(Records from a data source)

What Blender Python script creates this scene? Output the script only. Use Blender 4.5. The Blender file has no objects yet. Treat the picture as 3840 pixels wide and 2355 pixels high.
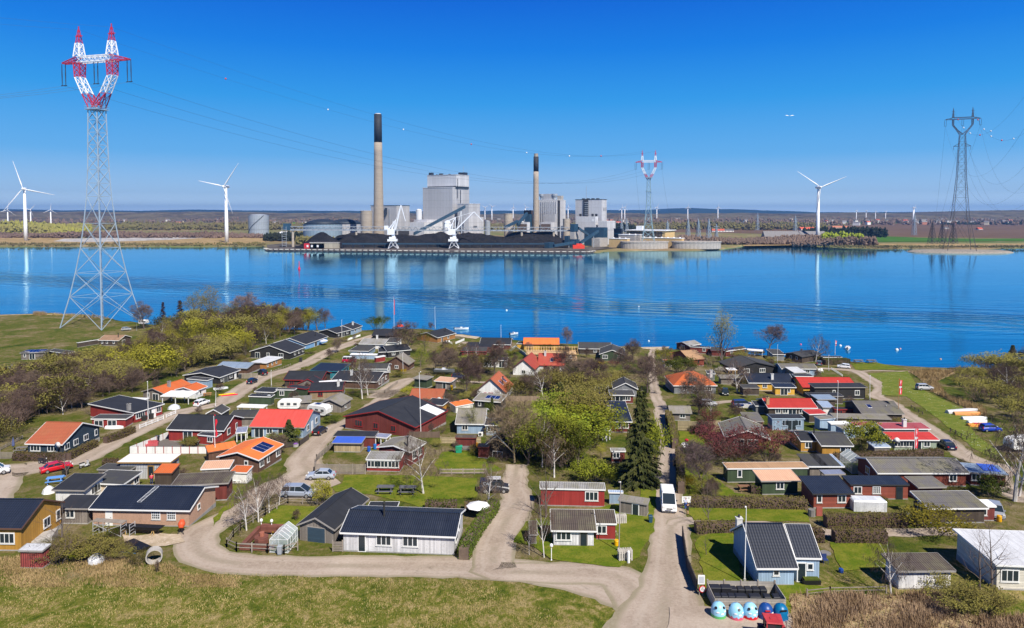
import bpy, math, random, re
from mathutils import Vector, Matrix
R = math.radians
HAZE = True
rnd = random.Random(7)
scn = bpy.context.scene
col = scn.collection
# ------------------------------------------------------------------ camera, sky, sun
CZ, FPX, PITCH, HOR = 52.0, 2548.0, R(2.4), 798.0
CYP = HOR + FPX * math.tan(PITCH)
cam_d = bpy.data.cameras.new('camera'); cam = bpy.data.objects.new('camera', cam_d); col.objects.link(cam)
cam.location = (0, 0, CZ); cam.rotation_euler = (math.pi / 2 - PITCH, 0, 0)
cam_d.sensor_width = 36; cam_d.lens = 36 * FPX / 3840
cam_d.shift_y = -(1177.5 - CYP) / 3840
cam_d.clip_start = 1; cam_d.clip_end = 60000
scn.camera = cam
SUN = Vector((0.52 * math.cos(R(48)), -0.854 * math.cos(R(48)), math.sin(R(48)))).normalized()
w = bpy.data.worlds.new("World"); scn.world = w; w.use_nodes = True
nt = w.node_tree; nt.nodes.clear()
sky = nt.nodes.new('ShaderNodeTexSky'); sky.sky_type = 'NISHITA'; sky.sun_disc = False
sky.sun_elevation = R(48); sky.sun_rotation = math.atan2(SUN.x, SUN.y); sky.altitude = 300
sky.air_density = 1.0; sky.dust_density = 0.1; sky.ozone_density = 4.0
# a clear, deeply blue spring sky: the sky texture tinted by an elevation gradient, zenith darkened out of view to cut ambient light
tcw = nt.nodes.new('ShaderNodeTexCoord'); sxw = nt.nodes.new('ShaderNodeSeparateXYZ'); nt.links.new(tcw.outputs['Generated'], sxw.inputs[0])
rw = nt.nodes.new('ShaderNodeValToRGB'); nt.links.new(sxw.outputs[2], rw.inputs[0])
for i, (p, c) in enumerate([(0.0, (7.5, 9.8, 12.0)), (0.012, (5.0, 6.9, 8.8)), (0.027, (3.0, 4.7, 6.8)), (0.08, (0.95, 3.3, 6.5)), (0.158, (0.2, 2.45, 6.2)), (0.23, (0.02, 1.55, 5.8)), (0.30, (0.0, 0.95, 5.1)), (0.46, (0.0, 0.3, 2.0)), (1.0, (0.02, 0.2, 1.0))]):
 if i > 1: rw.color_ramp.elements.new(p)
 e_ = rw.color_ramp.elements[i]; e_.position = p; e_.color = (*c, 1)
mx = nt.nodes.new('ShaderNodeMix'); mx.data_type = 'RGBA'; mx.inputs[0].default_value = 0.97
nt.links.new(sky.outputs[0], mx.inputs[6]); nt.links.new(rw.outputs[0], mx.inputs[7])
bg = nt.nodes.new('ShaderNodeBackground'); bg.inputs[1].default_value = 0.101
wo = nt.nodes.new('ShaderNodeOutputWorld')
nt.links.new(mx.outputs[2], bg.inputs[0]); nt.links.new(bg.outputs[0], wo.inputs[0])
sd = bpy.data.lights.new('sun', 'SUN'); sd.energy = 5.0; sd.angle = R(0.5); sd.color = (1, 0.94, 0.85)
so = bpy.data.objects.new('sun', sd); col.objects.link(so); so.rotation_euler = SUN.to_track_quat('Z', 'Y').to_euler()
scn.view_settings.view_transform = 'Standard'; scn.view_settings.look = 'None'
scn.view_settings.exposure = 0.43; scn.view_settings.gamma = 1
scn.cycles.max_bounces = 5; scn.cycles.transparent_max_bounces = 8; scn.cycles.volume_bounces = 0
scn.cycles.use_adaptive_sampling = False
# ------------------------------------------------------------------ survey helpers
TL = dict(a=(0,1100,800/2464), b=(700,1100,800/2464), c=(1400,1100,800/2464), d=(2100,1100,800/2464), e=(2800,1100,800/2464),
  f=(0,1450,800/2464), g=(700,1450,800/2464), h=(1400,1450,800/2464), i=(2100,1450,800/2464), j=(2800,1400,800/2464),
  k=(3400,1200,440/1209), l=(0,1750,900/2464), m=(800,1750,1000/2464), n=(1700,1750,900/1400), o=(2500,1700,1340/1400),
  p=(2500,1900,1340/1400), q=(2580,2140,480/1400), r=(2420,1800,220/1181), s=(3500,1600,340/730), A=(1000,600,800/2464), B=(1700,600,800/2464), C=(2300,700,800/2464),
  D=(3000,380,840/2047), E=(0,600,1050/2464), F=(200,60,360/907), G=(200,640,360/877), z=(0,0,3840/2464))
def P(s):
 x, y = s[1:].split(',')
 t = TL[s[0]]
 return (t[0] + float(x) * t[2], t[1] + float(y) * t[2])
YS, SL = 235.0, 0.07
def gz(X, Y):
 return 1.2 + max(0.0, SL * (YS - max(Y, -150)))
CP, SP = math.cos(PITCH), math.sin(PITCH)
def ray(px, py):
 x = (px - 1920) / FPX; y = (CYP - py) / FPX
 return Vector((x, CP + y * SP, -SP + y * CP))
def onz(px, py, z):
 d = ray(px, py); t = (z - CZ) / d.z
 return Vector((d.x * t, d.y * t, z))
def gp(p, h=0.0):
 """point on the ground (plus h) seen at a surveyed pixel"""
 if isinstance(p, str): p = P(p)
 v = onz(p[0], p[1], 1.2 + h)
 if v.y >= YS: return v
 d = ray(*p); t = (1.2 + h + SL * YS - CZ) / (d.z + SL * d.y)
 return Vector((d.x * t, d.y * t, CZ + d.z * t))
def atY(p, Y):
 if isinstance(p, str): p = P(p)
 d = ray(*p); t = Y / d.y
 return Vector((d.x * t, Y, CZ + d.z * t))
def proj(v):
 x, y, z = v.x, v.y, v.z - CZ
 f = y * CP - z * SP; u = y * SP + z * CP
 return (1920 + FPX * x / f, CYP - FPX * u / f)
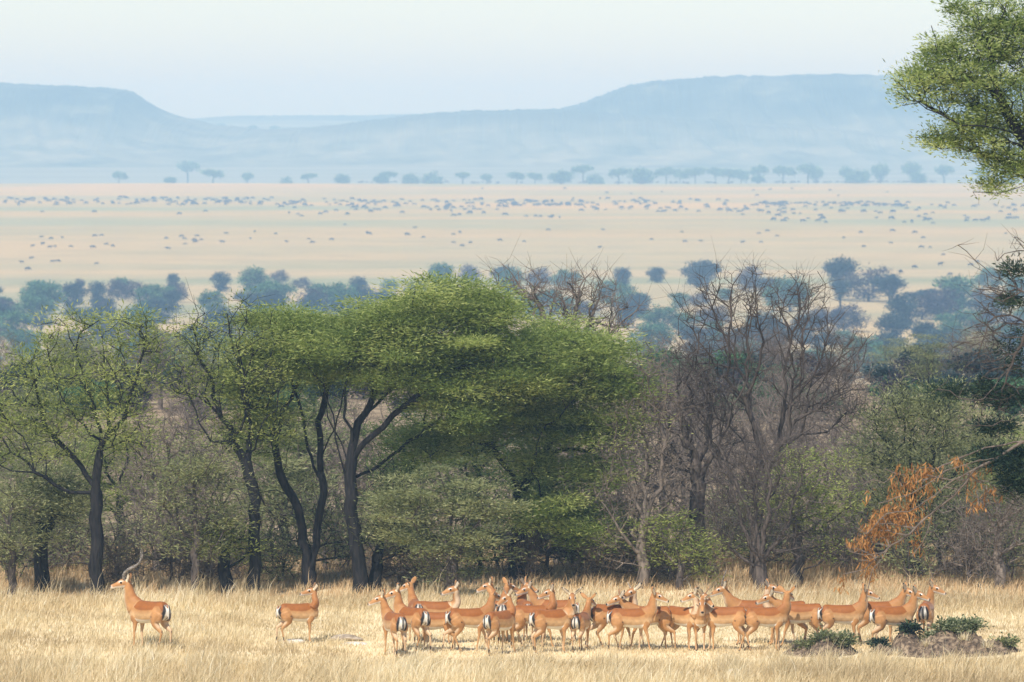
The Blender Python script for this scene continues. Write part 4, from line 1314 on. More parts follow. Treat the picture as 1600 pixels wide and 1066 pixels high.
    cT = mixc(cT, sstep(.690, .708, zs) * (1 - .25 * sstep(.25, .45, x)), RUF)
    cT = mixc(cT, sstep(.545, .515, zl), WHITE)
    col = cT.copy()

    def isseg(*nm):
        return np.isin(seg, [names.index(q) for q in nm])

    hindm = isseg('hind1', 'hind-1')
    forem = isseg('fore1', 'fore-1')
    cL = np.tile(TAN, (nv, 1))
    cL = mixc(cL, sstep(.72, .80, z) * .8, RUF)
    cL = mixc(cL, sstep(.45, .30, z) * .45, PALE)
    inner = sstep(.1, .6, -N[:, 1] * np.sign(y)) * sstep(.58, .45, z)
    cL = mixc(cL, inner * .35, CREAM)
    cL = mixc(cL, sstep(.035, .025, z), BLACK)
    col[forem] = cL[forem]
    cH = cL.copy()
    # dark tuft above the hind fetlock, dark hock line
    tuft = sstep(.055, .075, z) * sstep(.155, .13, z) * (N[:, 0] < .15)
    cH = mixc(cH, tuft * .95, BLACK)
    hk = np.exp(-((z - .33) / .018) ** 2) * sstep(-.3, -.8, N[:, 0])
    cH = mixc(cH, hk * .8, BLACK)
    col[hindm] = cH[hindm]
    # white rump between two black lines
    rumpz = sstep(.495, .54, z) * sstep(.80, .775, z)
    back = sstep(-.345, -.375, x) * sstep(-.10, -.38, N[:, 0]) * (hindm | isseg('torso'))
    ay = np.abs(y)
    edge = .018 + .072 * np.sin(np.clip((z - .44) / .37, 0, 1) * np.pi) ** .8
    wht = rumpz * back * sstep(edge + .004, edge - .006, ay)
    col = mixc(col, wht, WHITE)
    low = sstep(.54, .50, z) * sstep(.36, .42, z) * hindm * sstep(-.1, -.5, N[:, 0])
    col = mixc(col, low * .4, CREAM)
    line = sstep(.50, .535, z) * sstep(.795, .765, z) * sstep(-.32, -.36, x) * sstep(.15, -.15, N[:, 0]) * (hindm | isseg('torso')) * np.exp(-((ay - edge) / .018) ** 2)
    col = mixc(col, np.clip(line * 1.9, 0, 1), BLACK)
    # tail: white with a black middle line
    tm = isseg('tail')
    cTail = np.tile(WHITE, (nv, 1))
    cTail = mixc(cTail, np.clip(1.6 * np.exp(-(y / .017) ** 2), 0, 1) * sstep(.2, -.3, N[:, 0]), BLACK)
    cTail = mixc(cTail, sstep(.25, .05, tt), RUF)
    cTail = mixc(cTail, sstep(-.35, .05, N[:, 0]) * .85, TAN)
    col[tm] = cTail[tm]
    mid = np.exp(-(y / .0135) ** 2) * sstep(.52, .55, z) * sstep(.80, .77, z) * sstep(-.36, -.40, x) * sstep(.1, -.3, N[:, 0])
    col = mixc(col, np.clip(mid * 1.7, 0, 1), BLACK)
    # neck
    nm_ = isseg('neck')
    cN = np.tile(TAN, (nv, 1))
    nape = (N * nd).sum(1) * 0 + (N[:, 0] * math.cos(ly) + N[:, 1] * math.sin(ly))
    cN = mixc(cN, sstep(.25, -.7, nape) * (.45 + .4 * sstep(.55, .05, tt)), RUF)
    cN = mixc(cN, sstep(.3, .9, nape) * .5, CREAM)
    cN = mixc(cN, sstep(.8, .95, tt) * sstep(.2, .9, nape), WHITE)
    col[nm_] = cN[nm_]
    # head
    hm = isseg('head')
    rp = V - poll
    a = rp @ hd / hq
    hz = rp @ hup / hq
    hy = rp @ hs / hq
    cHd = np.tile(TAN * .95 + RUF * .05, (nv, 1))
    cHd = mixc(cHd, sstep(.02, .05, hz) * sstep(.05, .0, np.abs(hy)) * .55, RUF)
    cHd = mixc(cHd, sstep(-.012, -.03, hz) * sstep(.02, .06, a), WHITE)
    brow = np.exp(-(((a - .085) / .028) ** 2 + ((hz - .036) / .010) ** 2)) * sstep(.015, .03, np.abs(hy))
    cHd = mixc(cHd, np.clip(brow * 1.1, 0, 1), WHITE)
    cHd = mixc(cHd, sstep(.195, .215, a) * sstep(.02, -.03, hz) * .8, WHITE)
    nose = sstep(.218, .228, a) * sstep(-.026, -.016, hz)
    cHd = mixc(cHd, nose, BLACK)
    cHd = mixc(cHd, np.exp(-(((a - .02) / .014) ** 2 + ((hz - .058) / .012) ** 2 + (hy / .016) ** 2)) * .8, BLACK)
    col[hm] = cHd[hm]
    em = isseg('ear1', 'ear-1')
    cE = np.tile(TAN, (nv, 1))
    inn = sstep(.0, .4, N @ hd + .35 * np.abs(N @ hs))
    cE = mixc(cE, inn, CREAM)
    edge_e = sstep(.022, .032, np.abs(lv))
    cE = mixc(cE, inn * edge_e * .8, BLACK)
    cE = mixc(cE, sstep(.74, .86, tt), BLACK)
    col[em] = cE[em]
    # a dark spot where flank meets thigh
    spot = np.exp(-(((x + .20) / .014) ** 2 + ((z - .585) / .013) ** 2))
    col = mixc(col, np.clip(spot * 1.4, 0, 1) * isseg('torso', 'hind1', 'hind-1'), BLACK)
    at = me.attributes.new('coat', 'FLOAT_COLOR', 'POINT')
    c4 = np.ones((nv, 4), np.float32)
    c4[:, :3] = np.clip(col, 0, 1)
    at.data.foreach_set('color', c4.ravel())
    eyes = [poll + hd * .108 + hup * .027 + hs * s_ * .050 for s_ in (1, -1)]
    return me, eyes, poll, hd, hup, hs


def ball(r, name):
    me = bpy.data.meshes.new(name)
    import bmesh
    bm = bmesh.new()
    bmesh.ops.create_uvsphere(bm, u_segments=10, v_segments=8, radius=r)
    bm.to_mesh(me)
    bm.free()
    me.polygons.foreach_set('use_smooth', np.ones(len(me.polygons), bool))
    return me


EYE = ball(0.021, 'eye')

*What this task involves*
All lines above from the one containing "The Blender Python" to the one containing "return np.isin(seg, [names.index(q)" must be repeated exactly, both lines included, and no others.

*Exercise output*
The Blender Python script for this scene continues. Write part 4, from line 1314 on. More parts follow. Treat the picture as 1600 pixels wide and 1066 pixels high.
    cT = mixc(cT, sstep(.690, .708, zs) * (1 - .25 * sstep(.25, .45, x)), RUF)
    cT = mixc(cT, sstep(.545, .515, zl), WHITE)
    col = cT.copy()

    def isseg(*nm):
        return np.isin(seg, [names.index(q) for q in nm])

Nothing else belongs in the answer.